There was pasture land all around Dewey’s house and Bynum kids used the pasture as a short cut whenever we went west of Bynum; Dewey did not care if we crossed his land; he just told us to be careful of the bulls when they were in the pasture. Every now and then, we would have to run as fast as possible when one of the cows or bulls starting eyeing us and asking us to move on in a language that only a cow speaks.
His land extended to the west almost to the intersection of Highway 202 and 78 by the Billups station. Just off of 202 was the “mud mine” where they once mined clay to line the walls of furnaces. There must have been an underground huge spring because the mud mine was like quicksand and they lost a couple of trucks in the mud mine before it was closed. Just past the mud mine by the railroad tracks was a building where Dewey kept huge vats of molasses that he put into sweet - feed for the cattle. We loved to lick the molasses off our fingers; it had a sweet tangy taste that I still remember to this day.
Dewey also had a farm in Talladega County just south of the racetrack that he called “the lower farm”. He did most of his serious farming and cattle raising there because it was fertile bottom land. There was an old house near the entrance to the farm; its yard was littered with horns that he had cut off from the cattle. There was a caretaker who lived in an old shotgun house on the property, but Dewey ran the farm.

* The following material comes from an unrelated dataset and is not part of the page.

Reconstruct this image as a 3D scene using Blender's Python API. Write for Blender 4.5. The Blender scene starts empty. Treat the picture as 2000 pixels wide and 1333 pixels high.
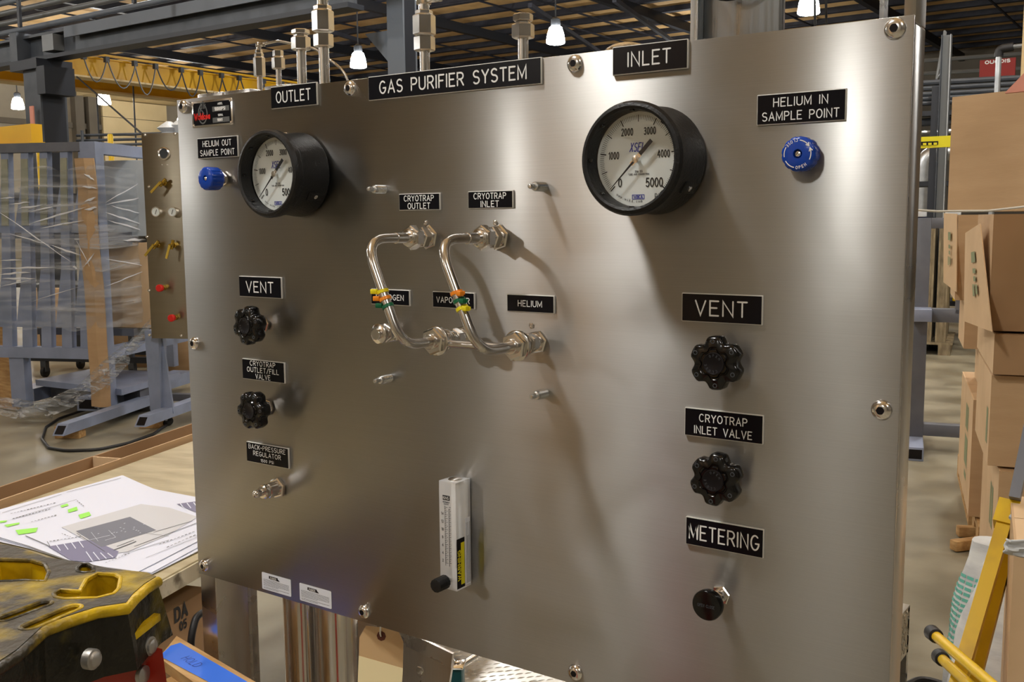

Dewey also kept cattle on the Depot in the restricted area. I went back there with him several times and remember going into some of the igloos; they were strange looking structures with sloping sides, grass covered on the outside and a large flat cement wall in the front. Sometimes you could see the rows and rows of bombs in an igloo with an open door. One time, I helped round up cattle in the restricted area and we would ride the horses on top of the igloos looking for cattle. At the time I was riding our horse, Major, probably the worst cattle horse in history. Major was too tall to turn fast to cut off a cow and he loved to run; anytime I let him gallop to ask a cow to rejoin the herd, it was all I could do as a skinny kid to slow him down again. Dewey stayed with us for the roundup and directed us from his pickup truck. You could tell that it was time to put the cattle on a grain diet; they sweated and slobbered like crazy because they had been eating only grass.
Dewey seemed to relate to cattle better than he related to people. Whenever he drove out to feed his cattle, he honked the horn and gave his “yah-hoo-eee” cattle call, and all the cows came out to see him. I don’t think he knew each cow’s name, but they sure knew him. He also had a few horses that we were welcome to ride, but there was a catch: you had to catch them and the horses always knew when we wanted to ride them and ran away to the farthest corner of the pasture.
I never called Dewey “Hot”; he was Dewey, Mr. Holmes or as the black guys called him, “Mister D.E.”. Whatever he was called, he one of the hardest working, fairest and most humble people I have ever met. I do not know how much education he had, but he insured that both of sons became professionals. Neither of his sons wanted to continue his ranching and farm work; they saw first hand how hard of a life it could be.
My Dad would razz Dewey because he never took a vacation, and Dewey would say that he could not leave the cows. Then my Dad would point out to Dewey that all of his money was not buying him happiness, just more work. Maybe work was Dewey’s happiness.